YEARS AGO


Today is Tuesday, Sept. 9, the 252nd day of 2014. There are 113 days left in the year.

ASSOCIATED PRESS

On this date in:

1543: Mary Stuart is crowned Queen of Scots at Stirling Castle, nine months after she was born.

1776: The second Continental Congress makes the term “United States” official, replacing “United Colonies.”

1893: Frances Cleveland, wife of President Grover Cleveland, gives birth to a daughter, Esther, in the White House; it is the first time a president’s child was born in the executive mansion.

1919: Some 1,100 members of Boston’s 1,500-man police force go on strike. (The strike was broken by Massachusetts Gov. Calvin Coolidge with replacement officers.)

1926: The National Broadcasting Co. (NBC) is incorporated by the Radio Corp. of America.

1932: The steamboat Observation explodes in New York’s East River, killing 72 people.

1948: The Democratic People’s Republic of Korea (North Korea) is declared.

1956: Elvis Presley makes the first of three appearances on “The Ed Sullivan Show.”
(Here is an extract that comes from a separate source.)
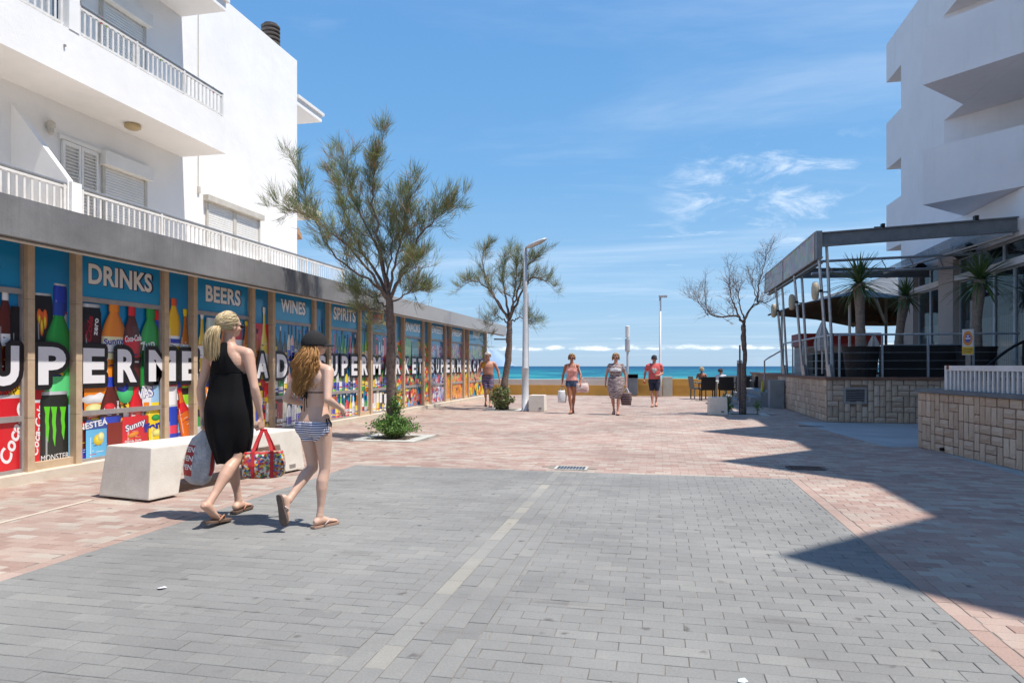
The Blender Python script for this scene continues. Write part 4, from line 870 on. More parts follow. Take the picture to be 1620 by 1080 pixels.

1971: Prisoners seize control of the maximum-security Attica Correctional Facility near Buffalo, N.Y., beginning a siege that ended up claiming 43 lives.

VINDICATOR FILES

1989: The Youngstown Club, once the nerve center for the Valley’s industrial might, is moving from the top floors of the Bank One Building after 63 years and will take over the fifth floor of the Commerce Building on East Federal Street.

The 7th District Court of Appeals upholds the firing of Socrates Kolitsos,from Youngs-town’s Community Development Agency. Mayor Patrick Ungaro fired Kolitsos from his civil service job because Kolitsos is running for a partisan political office.

Cincinnati Archbishop Daniel Pilarczyk sends a critical letter to the Rev. Roger Griese, 73-year-old pastor of a Dayton church, who enforces a strict dress code, refusing communion to people wearing shorts or other attire he deems immodest.

1974: A six-alarm fire at the former Ohio Leather Co. in Girard destroys one building of the complex, which is being converted into an industrial park.

Girard teachers go on strike in sympathy with noncertificated employees, whose strike is entering its second week.

Clingan Jackson, Vindicator political editor, finds most local politicians interviewed express an unfavorable view of President Gerald Ford’s pardon of President Richard M. Nixon.

1964: St. Stan’s CWV Post 1222 defeats the Bears Club to win the 35th annual Y Golf League championship at Mill Creek Park.

An Associated Press count over the 78-hour Labor Day holiday weekend shows that 531 people died on the nation’s highways, while 18 died in boating accidents and 50 others drowned.

1939: Eight candidates file for mayor of Youngstown: Thomas L. Barrowman, Fred M. Griffiths, Guy T. Ohl, John W. Powers, William B. Spagnola, Patrick F. Vahey, Fred G. Weimer and Arthur H. Williams.

There are only two more nights of dog racing at the Fowler track on Route 305 in Trumbull County. The Lake Milton dog track will then open its new session.

Mrs. Mary Orosz of 2944 Vestal Road and her two daughters arrive home in Youngstown from a visit to Poland, happy to have been able to flee only days before the Nazi invasion.